Since the early 1900’s, organized efforts have increased to improve the social and economic situation of the Poarch Creeks. Important educational gains were made in the 1940’s. A leader of this effort, Calvin W. McGhee, also pressed for a settlement of a land claims case, Eddie L. Tullis, Tribal Chairman as of 1987, led the Poarch Creek Indians in their petitioning the U.S. Government to recognize a government to government relationship. These efforts culminated in the Department of Interior’s Bureau of Indian Affairs’ acknowledgement that the Poarch Band of Creek Indians exists as an Indian tribe.

Acknowledgement as a federally recognized Tribe brings an end to one struggle and starts the beginning of another. In accordance with the constitution, which was adopted on June 1,1985, the Poarch Band of Creek Indians is governed by a nine member elected Tribal Council. A full time staff is employed to provide administrative support for the operation of the Tribal government and programs. 

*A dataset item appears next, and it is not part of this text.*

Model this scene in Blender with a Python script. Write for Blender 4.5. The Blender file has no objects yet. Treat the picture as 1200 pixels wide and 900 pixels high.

Tribal members and the Tribal Council engaged in many discussions of goals for reservation development following federal recognition.  Community development needs and priorities are evident in the Tribal Multi-Purpose Complex.  This building provides a health facility, a community meeting area, and office space for Tribal Administration and program staff.

The Poarch Creek Indians Housing Authority was established in 1984 to provide new housing on the reservation for low-income Tribal households and to meet the needs of elderly Tribal members.

In an effort to provide economic development and employment for Tribal members the Tribal Council approved the building of the Creek Bingo Palace, the Western Motel and Creek Family Restaurant, and Perdido River Farms which all belong to Creek Indian Enterprises.

The Poarch Band of Creek Indians, in accordance with the Constitution, strives to help our members achieve their highest potential in education, physical and mental health, and economic development.